The authors then present the key behaviors for surviving in chaotic time. These behaviors being:
· Fanatic Discipline
· Imperial Creativity
· Productive Paranoia
· Level 5 Ambition (the only holdover from previous books)

The authors suggest looking at the first three as the three tips of a triangle with the last being the inside of the triangle. The remainder of the book provides a more in-depth look at these behaviors using the identified successful companies and their comparisons.

Fanatic Discipline (the 20 mile march). The key concept for this section is that companies which have sustained long term success, especially during uncertain times, remain consistent in their pace and practices during both good times and bad. This behavior includes having the discipline to hold back in good times, keeping to you original plan but also make sure to keep up the pace during the tough times. Why hold back in the good times? So you do not get ahead of yourself and lose control. Say you plan to grow by 20 employees a year. You stick to this plan for a couple of years and then have the opportunity to grow by 100 employees in a given month, do you take it? The authors would say the analysis suggests no, stick to your march – you may not be organizationally ready to grow that rapidly and the book provides real life examples from the unfortunate comparison companies.

Imperial Creativity (Fire bullets then cannonballs). The biggest eye opener from this chapter is that the successful companies were not the big innovators. Think mp3 players, which were introduced first, compared with the IPod today. Most of the successful companies in this study built on other’s major innovations and then applied consistent processes to add to these
innovations incrementally. A case study used is South West airlines, detailing how they were modeled from Pacific Southwest Airlines (PSA) and how they continued to succeed long after PSA was gone.

The catch phrase used in this chapter is “Bullets before Cannonballs”, the meaning being that you have to fire many ideas on a small scale (bullets) to see what is successful before firing a huge cannonball. Success with un-calibrated cannonballs can lead to firing more un-calibrated cannonballs which can lead to disaster. When one of the successful companies fired and unsuccessful un-calibrated cannonballs they don’t follow up with another, instead they went back to firing bullets.

I thoughts this section was particularly insightful and was very well aligned with the principles found in Adapt: Why Success Always Starts with Failure by Tim Harford.

Productive Paranoia (Zoom Out then Zoom In). Be afraid, be very afraid. This section is all about Risk Management and the paranoia of successful companies. The authors start by defining three types of risk:
· Death Line – can kill the organization
· Asymmetrical – there is more to lose than gain on a risk
· Uncontrollable – taking a risk where you have no control on the outcome

It is also noted that the perceived timing of the impacts of the risks should be considered. When analyzing risk one needs to consider timing so you do not react too quickly; act fast when you must but slowly when you can.
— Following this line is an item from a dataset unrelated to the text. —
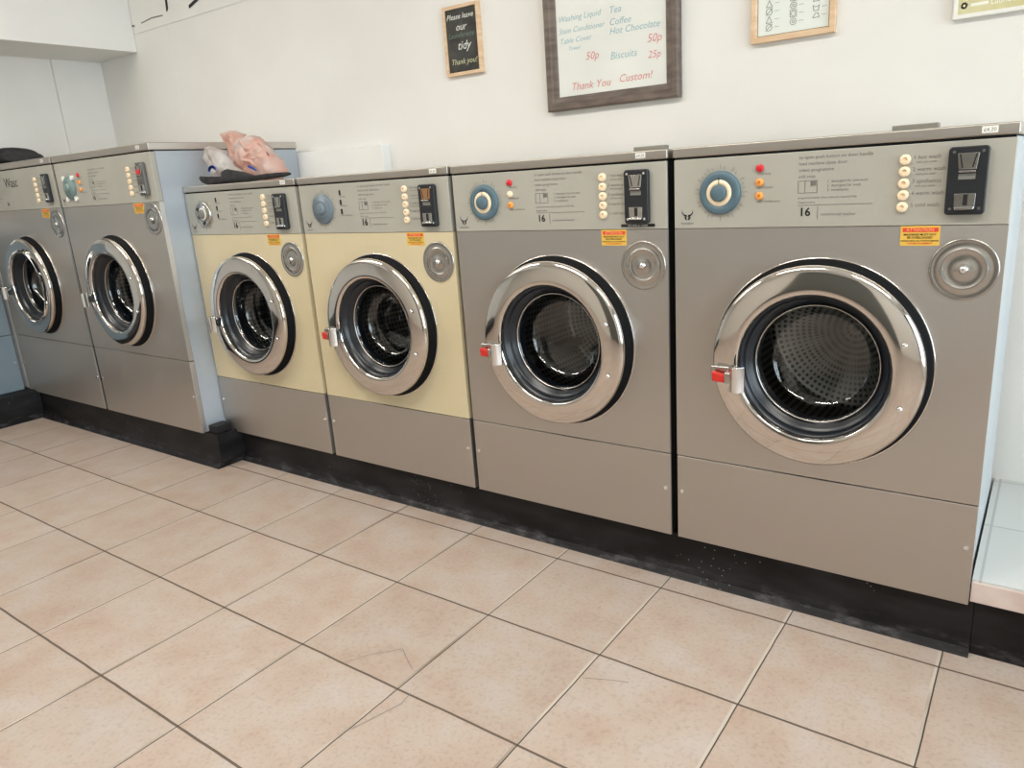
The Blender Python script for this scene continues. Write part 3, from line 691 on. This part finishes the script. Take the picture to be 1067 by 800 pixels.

An appropriate analogy used in this section details the events leading up to the 1996 Mount Everest accident which claimed the lives of several expert climbers.
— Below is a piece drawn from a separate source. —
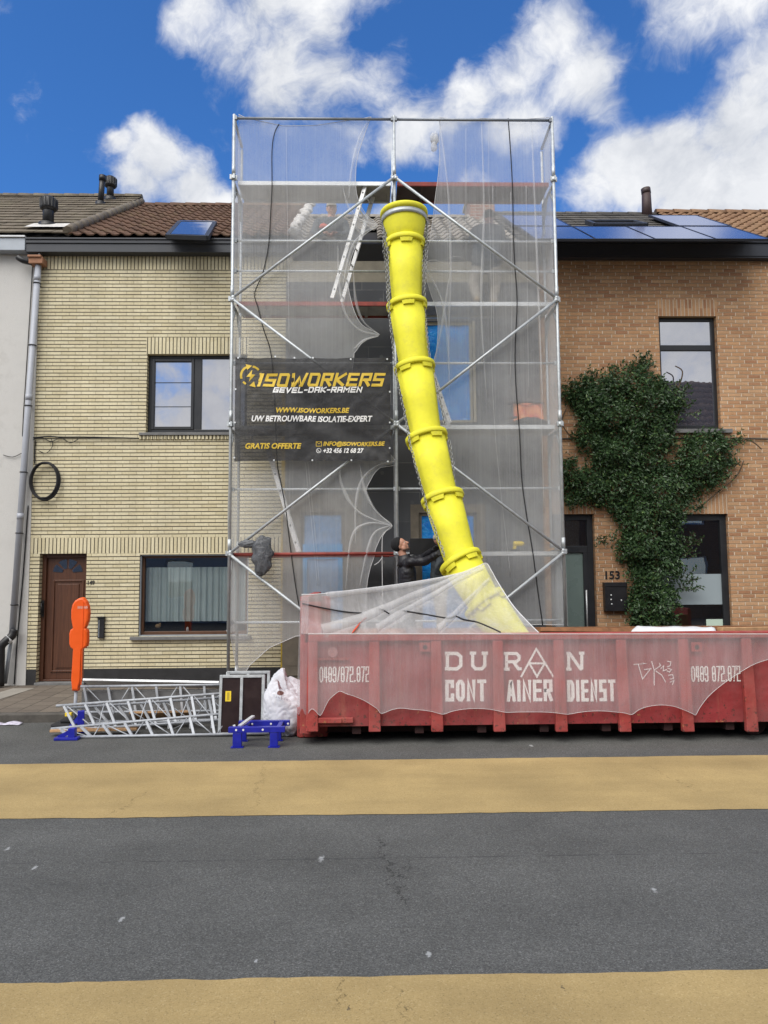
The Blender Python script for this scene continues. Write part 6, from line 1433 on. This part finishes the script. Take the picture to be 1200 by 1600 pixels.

I found it interesting to note that both Imperial Creativity and Productive Paranoia revolve around Risk Management, obviously an important process that all companies should embrace.

Next the authors review the concept of a SMaC recipe – and the need to keep this recipe as consistent as possible. The successful companies in the study try new things on a small scale before changing SMaC recipe. The successful companies remain steady and don’t react too severely to risks or opportunities.

Finally the authors attempted to determine if good or bad luck plays a part in determining long run success.

An important note to keep in mind is that the authors do not claim there is a causal relationship between these behaviors and success. Instead they admittedly are only able to show a correlation. Although it is intuitive that the behaviors discussed in this book would put a company on the right path for long-term success, but that is not to say success is guaranteed. Nor should we assume that only by following these behaviors can a company sustain success. My advice is to use the book to learn the practices of other companies and decide for yourself which you should be implementing.

There are some camps that have critiqued the methods and conclusions drawn by Collins in his previous book. The thoughts being that we need to consider how randomness plays a role in company outcomes, and how we tend to think that everything a successful company has done is brilliant. If you are interested in another side of this story I recommend The Halo Effect by Phil Rosenzweig. I believe that both sides make strong points and again readers should decide for themselves.

If you have read Collins’ other books you will want to pick this on up as well, since the authors have done a fairly good job at not repeating material. If you have never read his previous writing you can start with any of his books if interested in learning the behaviors of successful and unsuccessful companies.